— Start Record list —

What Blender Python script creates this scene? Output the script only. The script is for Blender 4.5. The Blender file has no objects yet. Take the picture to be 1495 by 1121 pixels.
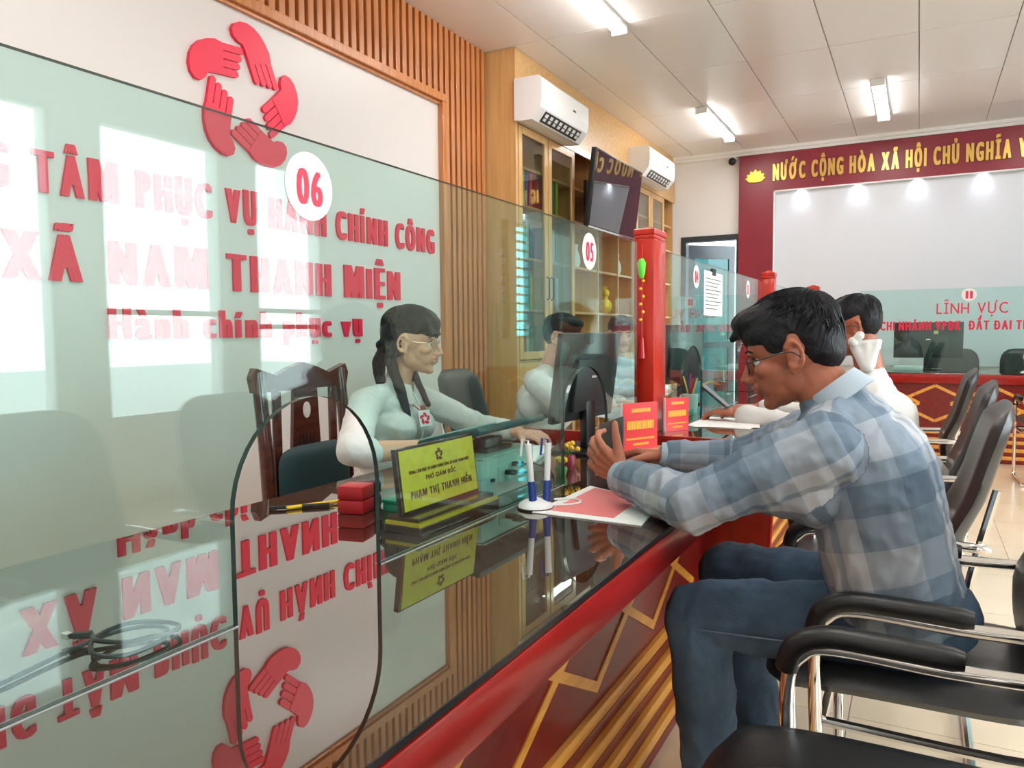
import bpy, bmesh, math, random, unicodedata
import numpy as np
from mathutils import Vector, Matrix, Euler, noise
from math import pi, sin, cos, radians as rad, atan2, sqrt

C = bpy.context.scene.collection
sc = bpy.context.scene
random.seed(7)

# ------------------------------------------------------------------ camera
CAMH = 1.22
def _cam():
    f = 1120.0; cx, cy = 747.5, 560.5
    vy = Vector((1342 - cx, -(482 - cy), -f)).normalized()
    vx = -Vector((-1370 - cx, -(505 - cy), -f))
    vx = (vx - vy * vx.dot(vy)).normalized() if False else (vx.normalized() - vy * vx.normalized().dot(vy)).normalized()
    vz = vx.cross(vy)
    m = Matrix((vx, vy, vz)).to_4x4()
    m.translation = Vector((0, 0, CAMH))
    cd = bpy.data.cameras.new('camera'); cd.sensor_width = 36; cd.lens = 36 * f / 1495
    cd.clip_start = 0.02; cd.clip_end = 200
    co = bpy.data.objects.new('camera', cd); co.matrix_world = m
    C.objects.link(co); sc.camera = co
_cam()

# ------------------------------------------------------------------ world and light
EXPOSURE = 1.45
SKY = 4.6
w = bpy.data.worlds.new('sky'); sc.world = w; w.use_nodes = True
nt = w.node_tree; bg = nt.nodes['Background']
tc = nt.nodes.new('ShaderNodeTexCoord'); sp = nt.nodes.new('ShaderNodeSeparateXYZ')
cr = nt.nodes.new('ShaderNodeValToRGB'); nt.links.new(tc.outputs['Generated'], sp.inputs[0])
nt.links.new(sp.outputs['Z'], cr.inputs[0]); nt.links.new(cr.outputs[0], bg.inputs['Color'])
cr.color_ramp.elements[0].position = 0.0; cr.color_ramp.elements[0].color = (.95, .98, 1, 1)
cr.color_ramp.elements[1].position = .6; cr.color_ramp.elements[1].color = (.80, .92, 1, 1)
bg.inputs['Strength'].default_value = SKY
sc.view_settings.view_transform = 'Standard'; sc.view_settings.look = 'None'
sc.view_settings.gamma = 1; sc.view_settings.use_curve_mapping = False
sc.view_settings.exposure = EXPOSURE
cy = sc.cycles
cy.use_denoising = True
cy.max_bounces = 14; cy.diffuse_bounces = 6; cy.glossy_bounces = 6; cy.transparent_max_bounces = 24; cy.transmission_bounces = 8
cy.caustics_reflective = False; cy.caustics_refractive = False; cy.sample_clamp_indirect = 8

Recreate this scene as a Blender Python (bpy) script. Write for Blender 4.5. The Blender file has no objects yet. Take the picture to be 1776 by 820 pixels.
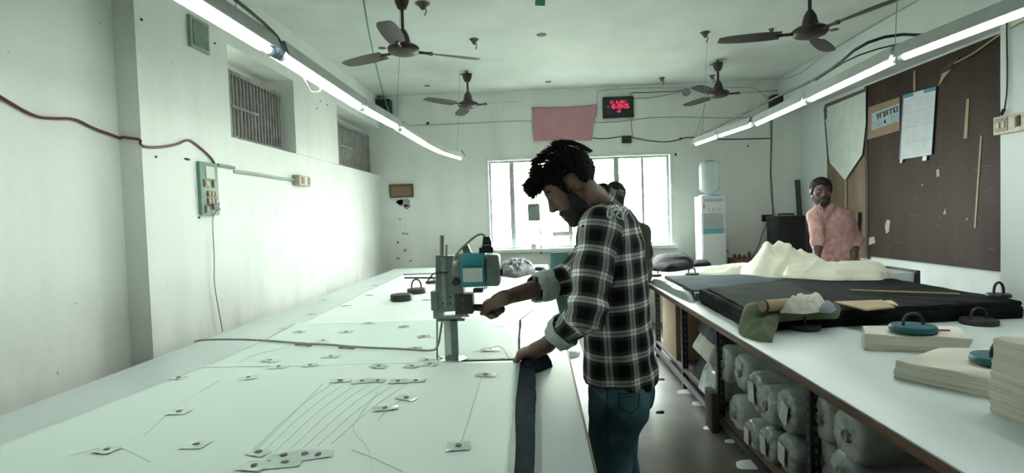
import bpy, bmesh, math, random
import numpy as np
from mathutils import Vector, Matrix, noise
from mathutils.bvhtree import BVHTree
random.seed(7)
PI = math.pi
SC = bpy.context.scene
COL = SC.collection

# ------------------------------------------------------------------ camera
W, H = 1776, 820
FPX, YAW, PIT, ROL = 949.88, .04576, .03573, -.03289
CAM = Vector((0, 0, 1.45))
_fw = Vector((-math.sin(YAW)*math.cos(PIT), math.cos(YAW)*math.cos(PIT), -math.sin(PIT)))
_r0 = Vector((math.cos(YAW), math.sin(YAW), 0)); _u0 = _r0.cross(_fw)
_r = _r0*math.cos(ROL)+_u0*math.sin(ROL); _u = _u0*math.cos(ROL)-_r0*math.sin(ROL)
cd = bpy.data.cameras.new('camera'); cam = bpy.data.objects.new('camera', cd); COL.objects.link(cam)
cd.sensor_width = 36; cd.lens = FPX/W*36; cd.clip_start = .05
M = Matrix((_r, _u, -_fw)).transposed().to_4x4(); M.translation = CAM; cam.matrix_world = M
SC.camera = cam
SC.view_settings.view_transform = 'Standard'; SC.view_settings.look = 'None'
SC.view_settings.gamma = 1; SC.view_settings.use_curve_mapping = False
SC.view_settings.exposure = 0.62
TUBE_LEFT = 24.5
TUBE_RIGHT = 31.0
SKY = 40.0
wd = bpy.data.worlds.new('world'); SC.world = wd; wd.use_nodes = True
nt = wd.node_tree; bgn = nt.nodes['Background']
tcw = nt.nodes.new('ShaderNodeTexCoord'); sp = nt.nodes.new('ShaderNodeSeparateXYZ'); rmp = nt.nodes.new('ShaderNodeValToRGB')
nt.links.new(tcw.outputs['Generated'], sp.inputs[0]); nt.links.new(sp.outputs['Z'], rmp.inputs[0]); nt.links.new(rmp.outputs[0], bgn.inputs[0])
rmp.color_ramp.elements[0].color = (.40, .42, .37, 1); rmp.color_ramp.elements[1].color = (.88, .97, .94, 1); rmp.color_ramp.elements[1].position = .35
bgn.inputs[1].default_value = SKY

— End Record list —

> [Set exercise]:
Locate all lines that include the word "script" and copy them out.

> [Exercise response]:
What Blender Python script creates this scene? Output the script only. The script is for Blender 4.5. The Blender file has no objects yet. Take the picture to be 1495 by 1121 pixels.
Recreate this scene as a Blender Python (bpy) script. Write for Blender 4.5. The Blender file has no objects yet. Take the picture to be 1776 by 820 pixels.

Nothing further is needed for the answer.